KELLY: I mean, it's interesting the way you write it because there's a lot of overlap - without giving anything away - a lot of overlap between these two cases, evidence in both cases of sexual assault. But they belong to different classes in this town. What was your intent by linking these two cases?

GOLDIN: I don't know what my conscious intent was because I write in a very fluid way and very organically. But I think what I was trying to show was that there are so many parallels between these types of cases, and they repeat themselves over and over again throughout history, effectively.

KELLY: Explain. What do you mean?

GOLDIN: In terms of the way that they were both marginalized due to sexual assault. They were marginalized socially - you know, there was a lot of victim blaming directed at both of them - and in terms of the fact that people were angry at them for making accusations or suffering what they suffered. And, I mean, I guess the one big change was that in Kelly's case 25 years later, it goes to trial, and it's properly investigated. But even then, she gets - goes through a really bad time, both at school and within the town. Her parents can't really go out and socialize because people are angry at them or people talk about them and gossip about them. So there are a lot of parallels between what they have gone through. And I think that happens to a lot of women who are sexually assaulted and cases where it does go to trial. And we've seen many prominent cases in the news where these sort of things happen as well.

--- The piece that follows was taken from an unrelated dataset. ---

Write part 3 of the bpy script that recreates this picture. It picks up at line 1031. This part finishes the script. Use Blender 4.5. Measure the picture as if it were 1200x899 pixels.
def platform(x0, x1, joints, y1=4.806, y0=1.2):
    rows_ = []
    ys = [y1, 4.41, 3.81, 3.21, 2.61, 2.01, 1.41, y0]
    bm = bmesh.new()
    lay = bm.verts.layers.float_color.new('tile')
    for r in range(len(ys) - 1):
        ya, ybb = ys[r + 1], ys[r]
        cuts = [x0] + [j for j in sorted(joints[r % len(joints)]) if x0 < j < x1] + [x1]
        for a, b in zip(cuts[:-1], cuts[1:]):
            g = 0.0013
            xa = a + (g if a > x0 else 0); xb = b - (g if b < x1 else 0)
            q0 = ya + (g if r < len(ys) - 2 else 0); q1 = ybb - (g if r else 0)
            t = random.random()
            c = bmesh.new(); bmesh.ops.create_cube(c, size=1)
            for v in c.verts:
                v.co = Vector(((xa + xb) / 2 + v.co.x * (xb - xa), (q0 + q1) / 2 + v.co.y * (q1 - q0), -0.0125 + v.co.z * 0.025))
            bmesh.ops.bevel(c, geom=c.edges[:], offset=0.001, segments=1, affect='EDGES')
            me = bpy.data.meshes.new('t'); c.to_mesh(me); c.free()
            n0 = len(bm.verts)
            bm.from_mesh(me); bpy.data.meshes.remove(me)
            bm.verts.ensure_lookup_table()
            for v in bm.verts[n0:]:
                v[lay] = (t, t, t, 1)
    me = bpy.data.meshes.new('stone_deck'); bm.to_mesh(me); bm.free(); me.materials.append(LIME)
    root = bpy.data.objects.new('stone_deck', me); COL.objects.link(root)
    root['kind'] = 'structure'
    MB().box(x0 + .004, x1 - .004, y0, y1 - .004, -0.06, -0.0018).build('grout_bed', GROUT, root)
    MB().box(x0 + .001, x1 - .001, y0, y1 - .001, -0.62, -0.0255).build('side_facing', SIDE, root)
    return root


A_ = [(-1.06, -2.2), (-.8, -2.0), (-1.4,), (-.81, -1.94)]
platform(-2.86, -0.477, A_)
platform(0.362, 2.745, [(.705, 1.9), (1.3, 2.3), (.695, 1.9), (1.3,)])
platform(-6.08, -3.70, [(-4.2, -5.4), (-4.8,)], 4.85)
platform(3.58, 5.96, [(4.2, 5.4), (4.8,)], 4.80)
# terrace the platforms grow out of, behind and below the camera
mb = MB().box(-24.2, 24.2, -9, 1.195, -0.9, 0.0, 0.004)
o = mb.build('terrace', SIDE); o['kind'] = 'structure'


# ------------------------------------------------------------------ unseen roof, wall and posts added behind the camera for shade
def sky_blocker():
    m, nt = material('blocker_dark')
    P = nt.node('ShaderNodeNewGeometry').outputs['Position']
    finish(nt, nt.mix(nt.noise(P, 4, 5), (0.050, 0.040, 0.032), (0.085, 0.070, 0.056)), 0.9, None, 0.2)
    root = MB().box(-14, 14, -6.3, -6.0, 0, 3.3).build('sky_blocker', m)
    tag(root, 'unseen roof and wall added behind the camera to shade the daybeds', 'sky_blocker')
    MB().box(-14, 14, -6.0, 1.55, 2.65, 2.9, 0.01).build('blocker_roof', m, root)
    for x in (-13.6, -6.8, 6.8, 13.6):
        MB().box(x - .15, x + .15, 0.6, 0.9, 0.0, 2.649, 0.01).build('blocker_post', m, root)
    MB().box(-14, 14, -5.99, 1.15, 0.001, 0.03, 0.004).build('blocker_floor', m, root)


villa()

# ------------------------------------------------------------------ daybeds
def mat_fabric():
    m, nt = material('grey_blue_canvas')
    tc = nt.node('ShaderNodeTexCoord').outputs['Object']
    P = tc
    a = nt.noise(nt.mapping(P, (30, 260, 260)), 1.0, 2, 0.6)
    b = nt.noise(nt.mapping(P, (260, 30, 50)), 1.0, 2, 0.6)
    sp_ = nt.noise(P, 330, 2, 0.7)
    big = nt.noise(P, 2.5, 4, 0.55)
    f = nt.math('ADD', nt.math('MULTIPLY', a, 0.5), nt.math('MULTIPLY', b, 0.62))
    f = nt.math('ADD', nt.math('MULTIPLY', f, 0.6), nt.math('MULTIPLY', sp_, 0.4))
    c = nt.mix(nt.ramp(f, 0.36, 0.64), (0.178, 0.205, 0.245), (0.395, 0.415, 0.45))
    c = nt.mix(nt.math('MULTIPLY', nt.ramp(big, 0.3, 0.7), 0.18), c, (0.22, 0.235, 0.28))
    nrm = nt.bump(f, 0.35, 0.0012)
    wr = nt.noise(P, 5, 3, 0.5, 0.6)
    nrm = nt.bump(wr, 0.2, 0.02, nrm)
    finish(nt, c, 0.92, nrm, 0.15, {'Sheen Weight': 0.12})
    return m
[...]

KELLY: I mean, it is interesting. By spacing these two crimes two decades apart, you're also exploring how attitudes toward consent and rape and assault have changed over time - hopefully changed over time.

GOLDIN: Yeah. There's an improvement. I mean, maybe part of it is because Kelly is from a prominent family. But there is an improvement in the way that people treat them and treat their cases. But there's still a lot of room for improvement in Kelly's case as well. And at least in her case, it was properly investigated, and there was a proper - you know, she had the opportunity to get some level of justice, which didn't happen with Jenny.

KELLY: You know, to circle back to Faulkner and the idea of the past is never dead, it seems like one question your posing, without giving too much away, is that in a small town, even a fictional small town where everybody knows everybody, you know, can you ever really escape the past? Is that something you were playing with?

GOLDIN: Yeah. And Jenny, the girl who died two decades or so earlier, she had a reputation in the town. And even, you know, 25 years later when Rachel, the podcaster, comes and starts asking questions about her, people remember Jenny by her bad reputation. And even in death, she can't shake it off until, I guess, Rachel uncovers the truth. And then people have sort of a new way of appraising her. But her sort of reputation lived with her in death. And I think that does happen a lot.

KELLY: Well, that is Megan Goldin, author of "The Night Swim," which I enjoyed sitting on a beach this summer. Thank you so much for writing it and for taking the time to talk to us about it.